Harvey deaths, other fatalities push morgue to near capacity

HOUSTON (AP) — Bodies are piling up at the Houston morgue because of Harvey: Not only did the storm lead to more than 30 deaths, but the widespread flooding has also prevented funeral homes from collecting the corpses of those who died from other causes.

The morgue in the fourth-largest city in the U.S. is near capacity, prompting officials to ask for a refrigerated tractor-trailer to handle any overflow. The bodies — storm-related or not — have accumulated over the past several days as Harvey's floodwaters swallowed the city, essentially closing down all businesses, including funeral homes.

Harris County Institute of Forensic Sciences spokeswoman Tricia Bentley said Thursday the morgue has 175 bodies. Capacity is 200.

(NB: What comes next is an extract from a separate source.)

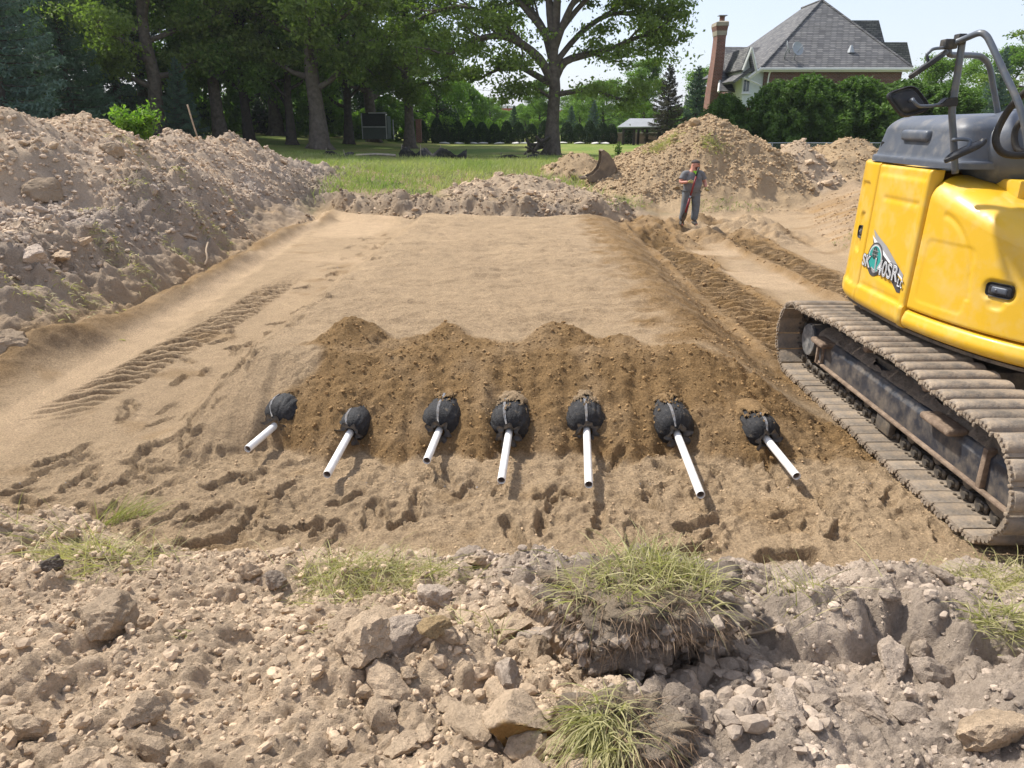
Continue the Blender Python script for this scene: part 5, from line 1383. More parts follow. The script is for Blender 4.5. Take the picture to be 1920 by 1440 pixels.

"Our agency has proactively requested assistance from the state to provide extra storage capacity as ongoing search and recovery efforts continue over the next several weeks," she said.

More than half of the Harvey deaths have been in Harris County and the agency is investigating 10 others that could potentially be blamed on the storm.

In Houston, the owners of a small funeral home said they hunkered down for days. Pam Hardin of Hardin Family Funeral Home said her funeral home didn't receive any requests to pick up bodies, but there was no way they could have done it anyway because of the dangerous roads.

"It's treacherous and there's no point in it right now," she said.